Ce sont là des problèmes qu’ITSCI aurait, selon le nouveau rapport de Global Witness, minimisés et ignorés. ITSCI est gérée par deux influentes associations du secteur de l’étain et du tantale, International Tin Association (ITA) et Tantalum-Niobium International Study Center (TIC), qui représentent de nombreuses sociétés comptant parmi les plus grands acheteurs de minerais « 3T » de la région. Ceci laisse penser qu’il est en proie à un troublant conflit d’intérêts inhérent au système.

L’enquête révèle qu’en faisant concurrence à un autre système de diligence raisonnable, ITSCI a probablement contribué à un climat de grande instabilité dans une des régions minières. Cette situation aurait alors attisé les tensions entre les exploitants artisanaux et une société minière, donnant lieu à une flambée de violences mortelles.

Les preuves laissent également penser que Chris Huber, un homme d’affaires suisse sous le coup d’une enquête judiciaire pour crimes de guerre en RDC, aurait utilisé le programme ITSCI pour blanchir des minerais de contrebande, et ce, par l’intermédiaire d’au moins trois entreprises basées au Rwanda. Des sociétés liées à cet homme d’affaires et à son partenaire commercial, John Crawley, ancien président du TIC, semblent également avoir bénéficié de centaines de tonnes de coltan frauduleux, probablement blanchi via le système ITSCI dans la région de Rubaya, en RDC.

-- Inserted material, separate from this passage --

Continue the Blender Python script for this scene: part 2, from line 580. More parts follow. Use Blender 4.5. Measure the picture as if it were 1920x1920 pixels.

« Tout programme de diligence raisonnable est voué à l’échec si ce sont des intérêts puissants qui guident les décisions, déclare Alex Kopp. Tant qu’ITSCI est supervisée par ceux qui tirent des bénéfices de cet accès à l’étain, au tantale ou au tungstène, les dysfonctionnements se poursuivront. Les fonderies, les entreprises opérant en aval et les autres programmes sectoriels ne devraient pas s’appuyer sur ITSCI. Bien plus, les sociétés doivent vérifier scrupuleusement leurs chaînes d’approvisionnement et prendre des mesures. Les pouvoirs publics, quant à eux, doivent les placer face à leurs responsabilités. »

Le rapport appelle donc les entreprises à prendre des mesures, mais aussi les pouvoirs publics à améliorer la règlementation et les juridictions clés à appliquer la loi tout au long de la chaîne d’approvisionnement. Il exhorte les États-Unis à réformer et à faire appliquer sa règlementation sur la diligence raisonnable (section 1502 de la loi Dodd–Frank) et appelle l’UE et ses États membres à combler les lacunes de son règlement sur les minerais de conflit et à imposer des règles strictes de diligence raisonnable pour les entreprises.

En réponse aux questions de Global Witness, ITSCI a nié que ses chaînes d’approvisionnement étaient fortement contaminées ainsi que toute contamination avec des minerais contribuant à des conflits armés et au travail des enfants. Elle a également rejeté toute responsabilité dans la flambée de violences observée autour de Rubaya et contesté tout conflit d’intérêts. Chris Huber, quant à lui, a démenti toute relation avec des entreprises accusées de contrebande. John Crawley, lui, a contesté tout lien avec les sociétés achetant des minerais frauduleux provenant de la région de Rubaya. Les sociétés internationales ayant recours à des minerais « 3T » en provenance de la région en question, dont Apple et Intel, ont réaffirmé leur engagement à s’approvisionner auprès de sources responsables.